• Stated exercise
Copy out every line of the data exactly.

• Given data
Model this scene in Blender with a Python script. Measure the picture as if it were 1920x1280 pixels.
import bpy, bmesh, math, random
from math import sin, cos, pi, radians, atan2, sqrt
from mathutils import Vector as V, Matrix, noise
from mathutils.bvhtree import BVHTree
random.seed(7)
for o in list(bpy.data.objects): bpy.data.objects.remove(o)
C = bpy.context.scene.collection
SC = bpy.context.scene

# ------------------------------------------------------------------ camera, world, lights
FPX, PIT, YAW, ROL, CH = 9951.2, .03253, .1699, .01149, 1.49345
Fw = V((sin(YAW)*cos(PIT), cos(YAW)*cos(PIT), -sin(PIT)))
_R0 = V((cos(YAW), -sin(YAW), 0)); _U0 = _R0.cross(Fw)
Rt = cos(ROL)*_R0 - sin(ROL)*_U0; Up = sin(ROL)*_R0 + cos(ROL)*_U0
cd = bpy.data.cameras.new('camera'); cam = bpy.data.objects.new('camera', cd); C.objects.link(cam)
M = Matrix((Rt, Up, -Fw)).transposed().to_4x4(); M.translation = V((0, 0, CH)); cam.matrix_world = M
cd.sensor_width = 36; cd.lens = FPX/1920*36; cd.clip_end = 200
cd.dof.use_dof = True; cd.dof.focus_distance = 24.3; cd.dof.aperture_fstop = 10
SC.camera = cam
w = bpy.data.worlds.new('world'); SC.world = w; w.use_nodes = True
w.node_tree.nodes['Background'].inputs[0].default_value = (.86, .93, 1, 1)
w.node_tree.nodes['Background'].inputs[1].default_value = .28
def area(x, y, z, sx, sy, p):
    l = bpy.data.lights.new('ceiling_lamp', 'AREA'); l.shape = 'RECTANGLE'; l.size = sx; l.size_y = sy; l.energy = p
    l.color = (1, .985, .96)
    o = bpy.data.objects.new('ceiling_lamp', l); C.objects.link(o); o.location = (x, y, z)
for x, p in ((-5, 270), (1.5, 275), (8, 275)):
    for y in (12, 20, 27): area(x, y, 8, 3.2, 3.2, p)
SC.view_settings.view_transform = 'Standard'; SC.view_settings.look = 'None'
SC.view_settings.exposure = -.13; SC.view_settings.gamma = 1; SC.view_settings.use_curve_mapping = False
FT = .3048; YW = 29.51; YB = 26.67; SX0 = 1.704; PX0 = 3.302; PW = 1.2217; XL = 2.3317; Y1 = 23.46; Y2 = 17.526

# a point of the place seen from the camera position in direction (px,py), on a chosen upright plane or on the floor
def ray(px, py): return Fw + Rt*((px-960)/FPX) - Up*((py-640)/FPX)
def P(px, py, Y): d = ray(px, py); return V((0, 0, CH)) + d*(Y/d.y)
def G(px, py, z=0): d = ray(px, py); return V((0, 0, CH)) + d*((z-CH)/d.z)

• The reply
Model this scene in Blender with a Python script. Measure the picture as if it were 1920x1280 pixels.
import bpy, bmesh, math, random
from math import sin, cos, pi, radians, atan2, sqrt
from mathutils import Vector as V, Matrix, noise
from mathutils.bvhtree import BVHTree
random.seed(7)
for o in list(bpy.data.objects): bpy.data.objects.remove(o)
C = bpy.context.scene.collection
SC = bpy.context.scene

# ------------------------------------------------------------------ camera, world, lights
FPX, PIT, YAW, ROL, CH = 9951.2, .03253, .1699, .01149, 1.49345
Fw = V((sin(YAW)*cos(PIT), cos(YAW)*cos(PIT), -sin(PIT)))
_R0 = V((cos(YAW), -sin(YAW), 0)); _U0 = _R0.cross(Fw)
Rt = cos(ROL)*_R0 - sin(ROL)*_U0; Up = sin(ROL)*_R0 + cos(ROL)*_U0
cd = bpy.data.cameras.new('camera'); cam = bpy.data.objects.new('camera', cd); C.objects.link(cam)
M = Matrix((Rt, Up, -Fw)).transposed().to_4x4(); M.translation = V((0, 0, CH)); cam.matrix_world = M
cd.sensor_width = 36; cd.lens = FPX/1920*36; cd.clip_end = 200
cd.dof.use_dof = True; cd.dof.focus_distance = 24.3; cd.dof.aperture_fstop = 10
SC.camera = cam
w = bpy.data.worlds.new('world'); SC.world = w; w.use_nodes = True
w.node_tree.nodes['Background'].inputs[0].default_value = (.86, .93, 1, 1)
w.node_tree.nodes['Background'].inputs[1].default_value = .28
def area(x, y, z, sx, sy, p):
    l = bpy.data.lights.new('ceiling_lamp', 'AREA'); l.shape = 'RECTANGLE'; l.size = sx; l.size_y = sy; l.energy = p
    l.color = (1, .985, .96)
    o = bpy.data.objects.new('ceiling_lamp', l); C.objects.link(o); o.location = (x, y, z)
for x, p in ((-5, 270), (1.5, 275), (8, 275)):
    for y in (12, 20, 27): area(x, y, 8, 3.2, 3.2, p)
SC.view_settings.view_transform = 'Standard'; SC.view_settings.look = 'None'
SC.view_settings.exposure = -.13; SC.view_settings.gamma = 1; SC.view_settings.use_curve_mapping = False
FT = .3048; YW = 29.51; YB = 26.67; SX0 = 1.704; PX0 = 3.302; PW = 1.2217; XL = 2.3317; Y1 = 23.46; Y2 = 17.526

# a point of the place seen from the camera position in direction (px,py), on a chosen upright plane or on the floor
def ray(px, py): return Fw + Rt*((px-960)/FPX) - Up*((py-640)/FPX)
def P(px, py, Y): d = ray(px, py); return V((0, 0, CH)) + d*(Y/d.y)
def G(px, py, z=0): d = ray(px, py); return V((0, 0, CH)) + d*((z-CH)/d.z)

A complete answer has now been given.